>> Begin SOURCE DATA
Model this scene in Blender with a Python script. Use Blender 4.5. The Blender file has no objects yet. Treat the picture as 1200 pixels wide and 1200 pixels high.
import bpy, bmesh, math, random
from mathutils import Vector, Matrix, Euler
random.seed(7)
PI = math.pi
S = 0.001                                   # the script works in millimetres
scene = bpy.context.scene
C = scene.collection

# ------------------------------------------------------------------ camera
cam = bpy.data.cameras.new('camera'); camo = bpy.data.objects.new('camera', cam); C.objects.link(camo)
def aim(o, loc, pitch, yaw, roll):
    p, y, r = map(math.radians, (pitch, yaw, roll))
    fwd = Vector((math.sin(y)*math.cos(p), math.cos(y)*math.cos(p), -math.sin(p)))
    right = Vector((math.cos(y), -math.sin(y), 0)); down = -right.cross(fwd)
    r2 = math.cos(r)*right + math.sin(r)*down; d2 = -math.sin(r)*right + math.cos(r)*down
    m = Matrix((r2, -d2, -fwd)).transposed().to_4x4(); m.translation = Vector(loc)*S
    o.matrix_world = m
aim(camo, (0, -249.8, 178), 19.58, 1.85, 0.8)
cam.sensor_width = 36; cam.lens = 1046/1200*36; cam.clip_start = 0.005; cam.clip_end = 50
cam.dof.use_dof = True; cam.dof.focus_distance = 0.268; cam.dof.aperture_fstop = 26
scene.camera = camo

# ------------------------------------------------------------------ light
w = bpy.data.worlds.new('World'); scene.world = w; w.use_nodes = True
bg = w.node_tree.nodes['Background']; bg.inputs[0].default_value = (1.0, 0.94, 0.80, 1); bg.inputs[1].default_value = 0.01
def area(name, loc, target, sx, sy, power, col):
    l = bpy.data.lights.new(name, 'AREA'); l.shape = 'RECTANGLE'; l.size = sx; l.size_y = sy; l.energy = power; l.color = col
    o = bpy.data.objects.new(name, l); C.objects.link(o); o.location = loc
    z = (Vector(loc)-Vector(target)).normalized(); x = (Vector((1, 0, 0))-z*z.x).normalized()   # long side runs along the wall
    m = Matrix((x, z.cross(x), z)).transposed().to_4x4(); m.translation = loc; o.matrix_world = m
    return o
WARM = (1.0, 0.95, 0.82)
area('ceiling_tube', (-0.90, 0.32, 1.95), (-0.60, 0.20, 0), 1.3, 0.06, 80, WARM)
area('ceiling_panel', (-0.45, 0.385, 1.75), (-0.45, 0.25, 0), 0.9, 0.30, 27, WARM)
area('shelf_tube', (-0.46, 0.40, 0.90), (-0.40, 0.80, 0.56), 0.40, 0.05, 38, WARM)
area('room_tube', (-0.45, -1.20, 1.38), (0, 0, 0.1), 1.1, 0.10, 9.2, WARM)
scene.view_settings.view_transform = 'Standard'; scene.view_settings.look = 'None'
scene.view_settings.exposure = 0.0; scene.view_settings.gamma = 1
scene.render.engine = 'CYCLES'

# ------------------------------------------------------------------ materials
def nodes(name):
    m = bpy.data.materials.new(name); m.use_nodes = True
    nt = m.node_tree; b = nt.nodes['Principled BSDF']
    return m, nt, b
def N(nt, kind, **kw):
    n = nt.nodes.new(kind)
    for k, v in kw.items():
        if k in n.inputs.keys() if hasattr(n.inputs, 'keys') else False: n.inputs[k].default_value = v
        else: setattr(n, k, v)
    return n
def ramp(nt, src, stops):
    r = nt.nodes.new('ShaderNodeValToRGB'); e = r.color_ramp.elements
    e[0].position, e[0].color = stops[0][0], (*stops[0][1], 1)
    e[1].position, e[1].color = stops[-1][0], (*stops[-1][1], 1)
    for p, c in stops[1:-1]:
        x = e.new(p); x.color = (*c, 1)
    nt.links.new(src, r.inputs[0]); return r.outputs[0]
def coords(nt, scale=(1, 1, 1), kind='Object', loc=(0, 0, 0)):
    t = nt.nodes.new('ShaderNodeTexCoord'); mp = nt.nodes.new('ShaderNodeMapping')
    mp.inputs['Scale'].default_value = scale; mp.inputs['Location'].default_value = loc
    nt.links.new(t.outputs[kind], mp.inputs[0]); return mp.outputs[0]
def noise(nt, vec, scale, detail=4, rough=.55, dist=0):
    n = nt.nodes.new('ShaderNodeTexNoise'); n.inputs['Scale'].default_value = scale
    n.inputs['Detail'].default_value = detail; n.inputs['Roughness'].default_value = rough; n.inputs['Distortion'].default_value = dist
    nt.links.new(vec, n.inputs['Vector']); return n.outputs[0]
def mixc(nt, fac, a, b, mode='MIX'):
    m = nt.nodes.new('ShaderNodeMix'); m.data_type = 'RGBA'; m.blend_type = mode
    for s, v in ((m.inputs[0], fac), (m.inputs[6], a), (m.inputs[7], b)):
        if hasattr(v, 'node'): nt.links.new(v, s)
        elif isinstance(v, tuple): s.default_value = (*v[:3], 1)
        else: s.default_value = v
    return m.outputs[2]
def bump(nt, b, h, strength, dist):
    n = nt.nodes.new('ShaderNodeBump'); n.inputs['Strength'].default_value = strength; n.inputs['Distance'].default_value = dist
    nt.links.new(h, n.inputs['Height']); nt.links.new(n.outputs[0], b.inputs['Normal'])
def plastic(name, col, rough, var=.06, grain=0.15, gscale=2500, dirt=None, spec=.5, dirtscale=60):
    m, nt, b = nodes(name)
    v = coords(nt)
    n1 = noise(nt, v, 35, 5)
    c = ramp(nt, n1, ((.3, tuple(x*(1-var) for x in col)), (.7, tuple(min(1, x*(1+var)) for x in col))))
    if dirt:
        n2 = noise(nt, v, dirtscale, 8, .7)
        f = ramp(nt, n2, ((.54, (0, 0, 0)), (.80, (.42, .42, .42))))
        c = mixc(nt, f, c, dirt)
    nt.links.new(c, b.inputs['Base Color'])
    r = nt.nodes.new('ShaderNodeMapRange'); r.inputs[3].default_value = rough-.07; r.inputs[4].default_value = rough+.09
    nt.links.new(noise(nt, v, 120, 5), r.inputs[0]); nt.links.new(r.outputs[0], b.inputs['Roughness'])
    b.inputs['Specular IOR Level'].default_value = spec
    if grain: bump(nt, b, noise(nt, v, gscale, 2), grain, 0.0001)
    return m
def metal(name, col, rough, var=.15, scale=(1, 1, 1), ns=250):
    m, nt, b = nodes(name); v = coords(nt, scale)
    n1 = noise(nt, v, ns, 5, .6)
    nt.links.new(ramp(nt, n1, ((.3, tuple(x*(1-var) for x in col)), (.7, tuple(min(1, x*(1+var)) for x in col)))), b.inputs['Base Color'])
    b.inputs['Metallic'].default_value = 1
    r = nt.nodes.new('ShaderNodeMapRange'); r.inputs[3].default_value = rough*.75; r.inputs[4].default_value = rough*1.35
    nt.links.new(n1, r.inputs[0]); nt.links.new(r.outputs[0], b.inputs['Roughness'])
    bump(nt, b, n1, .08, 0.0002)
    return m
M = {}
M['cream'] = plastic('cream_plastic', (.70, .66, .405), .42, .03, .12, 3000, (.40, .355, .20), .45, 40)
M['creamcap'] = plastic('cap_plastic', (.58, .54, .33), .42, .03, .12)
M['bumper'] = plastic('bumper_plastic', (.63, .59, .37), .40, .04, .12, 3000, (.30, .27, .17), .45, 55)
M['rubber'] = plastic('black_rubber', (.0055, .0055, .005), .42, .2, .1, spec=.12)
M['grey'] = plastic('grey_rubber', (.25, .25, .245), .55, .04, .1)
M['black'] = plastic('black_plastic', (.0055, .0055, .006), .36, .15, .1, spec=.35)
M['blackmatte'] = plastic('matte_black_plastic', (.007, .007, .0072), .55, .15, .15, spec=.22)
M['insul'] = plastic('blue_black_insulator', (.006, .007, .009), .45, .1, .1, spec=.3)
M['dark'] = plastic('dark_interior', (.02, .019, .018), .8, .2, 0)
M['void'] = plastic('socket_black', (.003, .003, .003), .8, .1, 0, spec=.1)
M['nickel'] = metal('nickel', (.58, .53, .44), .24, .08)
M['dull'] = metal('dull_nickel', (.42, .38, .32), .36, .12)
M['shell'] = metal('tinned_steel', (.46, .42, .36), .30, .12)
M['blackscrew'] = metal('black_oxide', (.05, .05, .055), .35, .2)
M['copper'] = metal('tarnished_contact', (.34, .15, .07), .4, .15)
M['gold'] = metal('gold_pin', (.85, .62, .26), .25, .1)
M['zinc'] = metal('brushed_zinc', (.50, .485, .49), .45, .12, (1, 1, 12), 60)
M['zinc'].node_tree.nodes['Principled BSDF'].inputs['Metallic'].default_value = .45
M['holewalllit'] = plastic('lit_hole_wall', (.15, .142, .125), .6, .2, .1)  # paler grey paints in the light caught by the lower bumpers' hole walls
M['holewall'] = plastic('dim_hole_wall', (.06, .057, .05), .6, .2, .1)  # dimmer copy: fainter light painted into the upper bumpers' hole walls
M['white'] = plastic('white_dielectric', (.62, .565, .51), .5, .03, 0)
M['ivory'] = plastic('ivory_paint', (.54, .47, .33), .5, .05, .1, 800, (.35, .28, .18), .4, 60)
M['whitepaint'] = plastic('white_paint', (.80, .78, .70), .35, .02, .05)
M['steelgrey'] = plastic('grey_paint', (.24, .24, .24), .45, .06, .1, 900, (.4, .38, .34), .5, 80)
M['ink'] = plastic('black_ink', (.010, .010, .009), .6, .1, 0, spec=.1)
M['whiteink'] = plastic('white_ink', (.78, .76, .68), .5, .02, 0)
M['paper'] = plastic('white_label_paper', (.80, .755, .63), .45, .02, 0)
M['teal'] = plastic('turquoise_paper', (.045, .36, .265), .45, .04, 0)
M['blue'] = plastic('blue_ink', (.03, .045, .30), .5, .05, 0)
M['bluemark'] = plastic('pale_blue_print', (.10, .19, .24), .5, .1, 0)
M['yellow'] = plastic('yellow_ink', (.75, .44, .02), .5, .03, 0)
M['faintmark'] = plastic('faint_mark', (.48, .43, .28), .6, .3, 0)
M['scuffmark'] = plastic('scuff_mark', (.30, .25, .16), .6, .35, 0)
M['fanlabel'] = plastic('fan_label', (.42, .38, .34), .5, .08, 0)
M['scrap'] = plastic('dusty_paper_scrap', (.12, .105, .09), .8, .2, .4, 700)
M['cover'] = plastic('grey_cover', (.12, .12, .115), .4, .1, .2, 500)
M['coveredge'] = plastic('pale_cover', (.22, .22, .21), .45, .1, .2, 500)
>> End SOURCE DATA
SET EXERCISE - Go through the material above and count the lines that contain "objects"; give that number alone.

TASK SOLUTION - 3